Não é de admirar, portanto, que o Ministério das Relações Exteriores tenha deixado claro que quando se trata de negociações nucleares com os americanos, quaisquer gestos de boa-vontade sendo propostos são “injustificados, extemporâneos e indesejados”. 

O Ministério, propositalmente e de forma algo sinistra, foi muito vago quanto a uma questão de importância chave:  os “objetos estratégicos de forças nucleares” que foram atacados por Kiev  – ajudados pelos americanos. Esses ataques talvez tenham envolvido aspectos “técnico-militares e de informação-inteligência”. 

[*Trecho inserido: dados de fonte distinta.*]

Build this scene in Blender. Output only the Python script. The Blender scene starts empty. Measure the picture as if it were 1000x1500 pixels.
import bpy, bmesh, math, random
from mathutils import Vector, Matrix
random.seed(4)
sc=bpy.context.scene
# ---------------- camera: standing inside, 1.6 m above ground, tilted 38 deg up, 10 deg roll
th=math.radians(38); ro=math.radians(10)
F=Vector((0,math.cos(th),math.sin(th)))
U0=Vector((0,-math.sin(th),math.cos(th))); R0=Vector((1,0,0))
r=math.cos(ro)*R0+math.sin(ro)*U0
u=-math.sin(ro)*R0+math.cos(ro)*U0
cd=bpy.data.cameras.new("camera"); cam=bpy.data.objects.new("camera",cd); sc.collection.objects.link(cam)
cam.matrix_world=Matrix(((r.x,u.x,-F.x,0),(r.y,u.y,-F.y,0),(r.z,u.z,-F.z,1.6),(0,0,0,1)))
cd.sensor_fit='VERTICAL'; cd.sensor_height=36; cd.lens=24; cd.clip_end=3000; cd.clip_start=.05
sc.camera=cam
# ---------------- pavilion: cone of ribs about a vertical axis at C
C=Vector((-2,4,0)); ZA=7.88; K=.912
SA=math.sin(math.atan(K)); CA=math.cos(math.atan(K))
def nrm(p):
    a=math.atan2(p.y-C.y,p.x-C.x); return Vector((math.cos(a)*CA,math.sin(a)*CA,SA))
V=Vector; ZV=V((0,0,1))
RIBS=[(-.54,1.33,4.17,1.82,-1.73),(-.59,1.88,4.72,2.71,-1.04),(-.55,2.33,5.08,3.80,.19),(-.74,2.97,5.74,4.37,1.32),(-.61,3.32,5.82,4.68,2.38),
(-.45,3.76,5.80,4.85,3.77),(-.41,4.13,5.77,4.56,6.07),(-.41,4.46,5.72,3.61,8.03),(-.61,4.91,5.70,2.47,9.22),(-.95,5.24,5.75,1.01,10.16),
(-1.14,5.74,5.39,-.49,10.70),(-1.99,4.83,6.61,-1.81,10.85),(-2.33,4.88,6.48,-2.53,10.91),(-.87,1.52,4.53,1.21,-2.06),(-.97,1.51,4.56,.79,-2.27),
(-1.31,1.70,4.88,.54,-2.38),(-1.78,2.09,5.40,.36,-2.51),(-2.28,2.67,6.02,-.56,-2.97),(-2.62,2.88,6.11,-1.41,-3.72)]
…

No que se refere ao Sul Global, o que o relatório Hersh deixa marcado, em gigantescas letras vermelho-sangue, é que a Superpotência Vilã é um estado patrocinador do terrorismo: o enterro ritual – no fundo do Mar Báltico – do direito internacional, e até mesmo do vagabundíssimo simulacro do Império, a “ordem internacional baseada em regras”. 

Levará algum tempo até que possamos identificar com certeza qual facção do Deep State teria usado Hersh para promover sua própria agenda. É claro que ele  tem consciência desse fato – mas isso jamais bastaria para impedi-lo de investigar essa bomba (três meses de trabalho duro). A mídia convencional dos Estados Unidos fará tudo para suprimir, censurar, vilificar e ignorar seu relatório, mas o importante é que, por todo o Sul Global, ele vem se alastrando como fogo no mato.

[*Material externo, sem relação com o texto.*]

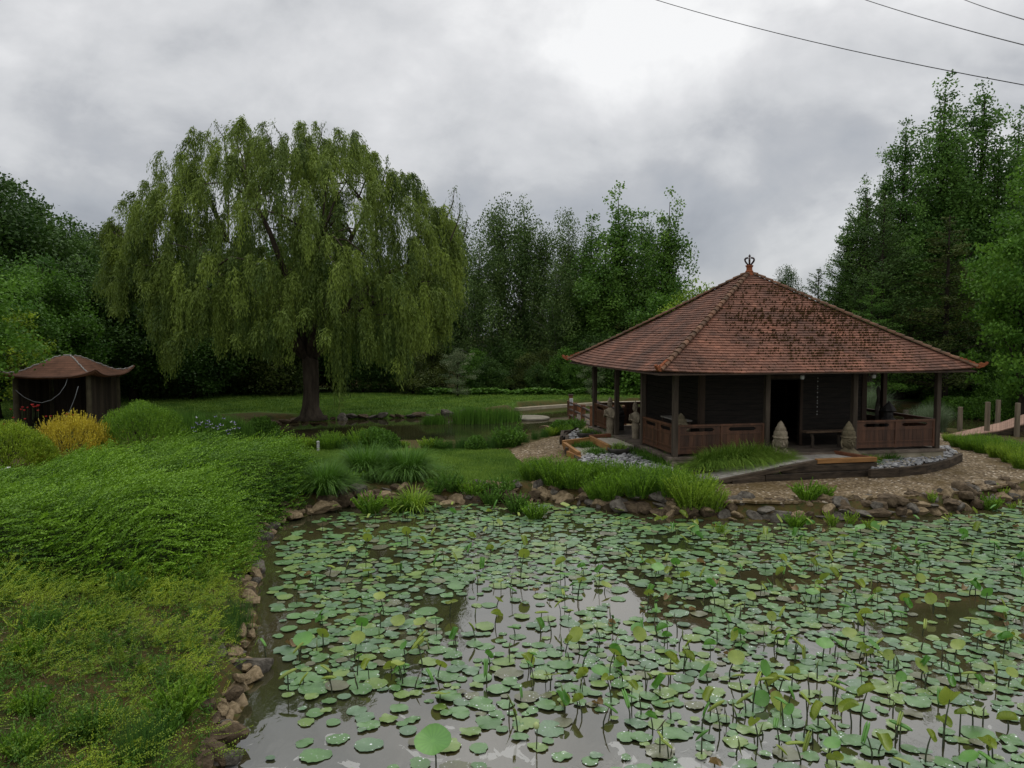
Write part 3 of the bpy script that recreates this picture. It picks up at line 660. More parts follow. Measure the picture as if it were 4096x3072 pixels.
beam(PL(.9, -1.76, .44), PL(1.93, -1.62, .50), .12, .16, M_sleeper, 'sleeper', rp, .75)
beam(PL(-.75, -.46, .50), PL(2.3, -.45, .68), .09, .24, M_sleeper, 'sleeper', rp, .9)
# statue side: upper landing, kerbs, lower slab
r2 = thing('entrance_landing', tuple(PL(-1., 3.8, .4)), 'pale paved landing framed with orange sleepers at the statue side entrance of the pavilion', 'ramp')
m_ = MB(); slab(m_, [PL(-1.0, 2.75), PL(-.22, 2.75), PL(-.22, 4.75), PL(-1.0, 4.75)], [.86] * 4, .4, 2, 4)
slab(m_, [PL(-2.0, 2.55), PL(-1.12, 2.55), PL(-1.12, 4.45), PL(-2.0, 4.45)], [.60, .66, .66, .60], .25, 2, 3); part(m_, 'paving', mk('pale_paving', (.27, .24, .19), (.38, .345, .28), .85, 4, .3, 30, .25), r2)
beam(PL(-.3, 4.85, .93), PL(-1.1, 4.78, .90), .12, .13, M_redwood, 'kerb', r2); beam(PL(-1.06, 2.7, .80), PL(-1.06, 4.7, .84), .11, .20, M_newwood, 'kerb', r2)
beam(PL(-1.1, 4.72, .80), PL(-2.12, 4.52, .74), .12, .20, M_newwood, 'kerb', r2); beam(PL(-2.07, 4.45, .68), PL(-2.07, 2.7, .60), .12, .22, M_newwood, 'kerb', r2)
# raised pebble bed round the pavilion, edged with old sleepers
def q(px, py, z=.60): x, y = G(px, py, z); return Vector((x, y, 0))
edge = [q(2266, 1778), q(2270, 1742), q(2308, 1716), PL(-1.6, 6.6), PL(-1.0, 8.6), PL(2, 9.3), PL(6.5, 9.2), PL(9.6, 8.2), PL(10.4, 5.4), PL(10.6, 3.2), q(3842, 1822), q(3790, 1846), q(3700, 1868), q(3590, 1880), q(3478, 1886)]
edge = [Vector((p.x, p.y, 0)) for p in edge] + [PL(5.50, FT + .06), PL(3.4, FT + .1), PL(1.5, -1.0), PL(-.6, -.62), q(2600, 1900), q(2480, 1897), q(2380, 1872), q(2310, 1838)]
bed = [(p.x, p.y) for p in edge]
tag(sheet('pebble_bed', bed, .60, mk('bed_soil', (.030, .024, .018), (.085, .062, .042), .95, 4, .8, 30, .1), .01, .22), kind='structure')
te = thing('timber_edging', (*bed[0], .4), 'curved edging of old dark sleepers holding the pebble bed round the pavilion', 'edging')
ring = edge[:15]
for i in range(len(ring) - 1): beam(Vector((ring[i].x, ring[i].y, .53)), Vector((ring[i + 1].x, ring[i + 1].y, .53)), .13, .27, M_sleeper, 'sleeper', te, rd.uniform(.3, .9))
beam(Vector((edge[0].x, edge[0].y, .55)), Vector((*G(2272, 1806, .58), .55)), .16, .3, M_sleeper, 'sleeper', te, .4)
beam(Vector((*G(2272, 1806, .58), .52)), Vector((*G(2330, 1832, .58), .52)), .12, .18, M_newwood, 'sleeper', te)

# ------------------------------------------------------------------ carved figures
def remesh(o, vs=.012, sm_=4):
    m1 = o.modifiers.new('fuse', 'REMESH'); m1.mode = 'VOXEL'; m1.voxel_size = vs
    m2 = o.modifiers.new('soft', 'SMOOTH'); m2.iterations = sm_; m2.factor = .5
    for p in o.data.polygons: p.use_smooth = True
def head(m_, o, s, yaw=0., crown=True):
    """stone head facing -y before yaw; o = chin level centre, s = head height"""
    M3 = Matrix.Rotation(yaw, 3, 'Z')
    def T(x, y, z): return Vector(o) + M3 @ Vector((x, y, z)) * s
    n = 20; rows = [(0.0, .16, .15, -.07), (.06, .23, .24, -.06), (.16, .30, .32, -.03), (.30, .345, .37, 0), (.45, .37, .40, .01), (.58, .385, .41, .02), (.70, .38, .41, .02), (.82, .33, .36, .02), (.92, .22, .25, .02), (.98, .08, .10, .02)]
    vs = []
    for z, rx, ry, oy in rows: vs += [T(rx * math.cos(6.2832 * j / n), ry * math.sin(6.2832 * j / n) + oy, z) for j in range(n)]
    fs = [(i * n + j, i * n + (j + 1) % n, (i + 1) * n + (j + 1) % n, (i + 1) * n + j) for i in range(len(rows) - 1) for j in range(n)] + [tuple(range(n - 1, -1, -1)), tuple(range((len(rows) - 1) * n, len(rows) * n))]
    m_.add(vs, fs)
    m_.tube([T(0, -.36, .50), T(0, -.43, .36), T(0, -.475, .27), T(0, -.38, .24)], [.035 * s, .045 * s, .065 * s, .03 * s], 8)     # nose
    for sx in (-1, 1):
        m_.tube([T(sx * .05, -.40, .50), T(sx * .15, -.39, .535), T(sx * .27, -.31, .49)], [.022 * s, .03 * s, .015 * s], 6)                  # brow
        m_.tube([T(sx * .07, -.385, .425), T(sx * .15, -.385, .41), T(sx * .235, -.33, .425)], [.016 * s, .036 * s, .016 * s], 6)            # closed eyelid
        m_.tube([T(sx * .385, .02, .50), T(sx * .42, .03, .36), T(sx * .41, .01, .18), T(sx * .37, -.01, .04)], [.05 * s, .065 * s, .045 * s, .05 * s], 7)   # long ear
        m_.tube([T(sx * .02, -.385, .185), T(sx * .08, -.375, .175), T(sx * .125, -.35, .185)], [.028 * s, .026 * s, .012 * s], 6)
    m_.tube([T(-.10, -.35, .14), T(0, -.375, .135), T(.10, -.35, .14)], [.014 * s, .03 * s, .014 * s], 6)                                    # lower lip
    m_.tube([T(0, -.29, .02), T(0, -.27, .06)], [.06 * s, .05 * s], 8)
    if crown:
        m_.tube([T(.40 * math.cos(a), .43 * math.sin(a) + .02, .66 + .03 * math.sin(a)) for a in np.linspace(0, 6.2832, 22)], .045 * s, 6)
    return T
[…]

Enquanto isso, o Chanceler Lavrov, de forma muito semelhante a  Medvedev, partiu para falas sem nenhuma censura, denunciando que os Estados Unidos “desencadearam uma guerra híbrida total” contra a Rússia , colocando as duas potências nucleares em rota de confronto direto. E como  Washington declarou que a “derrota estratégica” da Rússia é sua meta, convertendo as relações bilaterais em uma bola de fogo, é claro que não pode mais haver qualquer tipo de  “funcionamento normal”.

A “resposta” russa  – mesmo antes do relatório Hersh – foi de um nível totalmente distinto: o avanço da desdolarização por todo o espectro, da União Econômica Eurasiana aos BRICS e ainda mais além, e uma total reorientação do comércio em direção à Eurásia e outras regiões do Sul Global. A Rússia vem criando condições firmes  para uma maior estabilidade, já antevendo o inevitável: a hora de se chocar frontalmente com a OTAN.  

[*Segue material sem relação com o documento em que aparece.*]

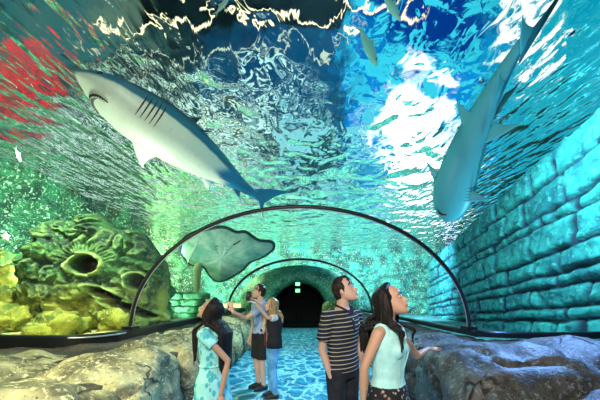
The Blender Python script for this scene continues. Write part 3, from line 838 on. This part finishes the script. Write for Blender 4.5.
def person(label, pos, yaw, H, female, head_yaw, head_pitch, armL, armR, skin, outfit, hair, extras=None, legs=None, lean=0.0):
    s = H/1.75; root = empty('person', pos, yaw-PI/2); inv = Matrix.Rotation(-(yaw-PI/2), 4, 'Z') @ Matrix.Translation(-V(pos))
    L = lambda p: inv @ V(p)
    J = lambda x, y, z: V((x*s, y*s, z*s))
    sw, hw = (.165,.165) if female else (.205,.165)
    rings = [(.84,hw*.80,.10),(.92,hw,.118 if female else .11),(1.0,hw*.95,.11),(1.08,(.122 if female else .145),.092),(1.18,(.128 if female else .155),.098),
             (1.28,(.145 if female else .172),(.118 if female else .112)),(1.37,(.155 if female else .18),.098),(1.42,sw*.80,.078),(1.455,.09,.062),(1.48,.055,.055)]
    body = bmesh.new()
    def torso(bm, z0, z1, inf, flare=0.0):
        rr = []
        zs = sorted({z0, z1, *[r[0] for r in rings if z0 < r[0] < z1]})
        for z in zs:
            a, b = interp(rings, z); yo = lean*(z-.95)
            g = inf+flare*max(0, (1.0-z))
            rr.append((J(0, yo, z), V((a+g,0,0))*s, V((0,b+g,0))*s))
        ring_loft(bm, rr, 24)
    torso(body, .84, 1.48, 0)
    yo = lean*.47
    hc = J(0, yo+.02, 1.625)
    tube(body, [J(0,yo-.01,1.43), J(0,yo+.0,1.50), hc+V((0,-.01,-.05))*s], [.058*s,.050*s if female else .057*s,.052*s], 12)
    # head
    hr = Matrix.Rotation(head_yaw, 3, 'Z') @ Matrix.Rotation(head_pitch, 3, 'X')
    HX = lambda p: hc + hr @ (V(p)*s)
    rr = [(HX((0,(f+b)/2,z)), hr @ V((w_,0,0))*s, hr @ V((0,(f-b)/2,0))*s) for z, w_, f, b in HEAD]
    ring_loft(body, rr, 24)
    tube(body, [HX((0,.082,.012)), HX((0,.098,-.012)), HX((0,.112,-.034)), HX((0,.092,-.046))], [.006*s,.009*s,.013*s,.008*s], 8)
    tube(body, [HX((-.018,.090,-.066)), HX((0,.098,-.064)), HX((.018,.090,-.066))], .008*s, 8)
    ellip(body, HX((0,.085,-.105)), (.020*s,.016*s,.014*s), 10)
    for q in (-1,1):
        ellip(body, HX((q*.071,-.006,-.012)), (.008*s,.018*s,.030*s), 10, hr)
        ellip(body, HX((q*.036,.078,.024)), (.026*s,.012*s,.009*s), 10, hr)
    # arms
    wr = {}
    for sd, arm in ((-1, armL), (1, armR)):                      # sd -1 = the person's left
        sh = J(sd*sw, yo*.95, 1.405)
        if arm is None: el, ha, nv = J(sd*(sw+.05), yo*.6-.02, 1.12), J(sd*(sw+.06), yo*.3+.05, .87), V((sd,0,0))
        else: el, ha, nv = L(arm[0]), L(arm[1]), (inv.to_3x3() @ V(arm[2]))
        k = .88 if female else 1.0
        tube(body, [sh+V((-sd*.05,0,.01))*s, sh, sh.lerp(el,.45), el, el.lerp(ha,.35), ha], [.050*s*k,.052*s*k,.043*s*k,.036*s*k,.036*s*k,.024*s*k], 12)
        dd = (ha-el).normalized() if arm is None or len(arm) < 4 else inv.to_3x3() @ V(arm[3])
        hand(body, ha+dd*.012*s, dd, nv, s*(.93 if female else 1.02), arm[4] if arm and len(arm) > 4 else .35, thumb=(arm[5] if arm and len(arm) > 5 else sd))
        wr[sd] = (sh, el, ha)
    # legs
    lg = {}
    for sd in (-1,1):
        o2 = legs[0 if sd < 0 else 1] if legs else (0,0)
        hp = J(sd*.088, 0, .90); kn = J(sd*.10+o2[0]*.5, .02+o2[1]*.5, .49); an = J(sd*.10+o2[0], o2[1]-.01, .085)
        k = 1.0
        tube(body, [hp, hp.lerp(kn,.4), kn, kn.lerp(an,.35), an], [.088*s,.076*s,.054*s,.052*s,.036*s], 14)
        tube(body, [an+V((0,-.02,-.03))*s, an+V((0,.05,-.045))*s, an+V((0,.13,-.055))*s], [.038*s,.038*s,.03*s], 10, .75)
        lg[sd] = (hp, kn, an)
    remesh(build('body', body, skin, root), .0075, 2, .5)
    # face
    for q in (-1,1):
        bm = bmesh.new(); ellip(bm, HX((q*.031,.0805,.004)), (.013*s,.008*s,.0075*s), 12, hr); e = build('eye', bm, EW, root)
        bm = bmesh.new(); ellip(bm, HX((q*.031,.0870,.0045)), (.0062*s,.0035*s,.0065*s), 10, hr); build('iris', bm, IR, e)
        bm = bmesh.new(); tube(bm, [HX((q*.014,.092,.026)), HX((q*.032,.091,.033)), HX((q*.05,.078,.027))], [.0035*s,.004*s,.002*s], 6); build('eyebrow', bm, hair['mat'], root)
    bm = bmesh.new()
    tube(bm, [HX((-.024,.088,-.066)), HX((-.008,.1005,-.0625)), HX((0,.1015,-.064)), HX((.008,.1005,-.0625)), HX((.024,.088,-.066))], [.002*s,.0045*s,.004*s,.0045*s,.002*s], 8)
    tube(bm, [HX((-.020,.088,-.071)), HX((0,.1005,-.0735)), HX((.020,.088,-.071))], [.002*s,.005*s,.002*s], 8)
    build('lips', bm, LP if female else LPM, root)
    ctx = dict(s=s, J=J, HX=HX, hr=hr, hc=hc, wr=wr, lg=lg, root=root, torso=torso, L=L, yo=yo, sw=sw, rings=rings)
    outfit(ctx); hair['fn'](ctx)
    if extras: extras(ctx)
    tag(root, label, 'person'); return ctx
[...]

Até onde vão as respostas cinéticas, os fatos do campo de batalha mostram a Rússia esmagando com força ainda maior o exército de procuração Estados Unidos/OTAN em pleno modo de Ambiguidade Estratégica. O ataque terrorista aos Nord Streams, é claro, estará sempre à espreita no fundo da cena. Haverá retaliações. Mas elas ocorrerão na hora, da forma e no local que a Rússia escolher.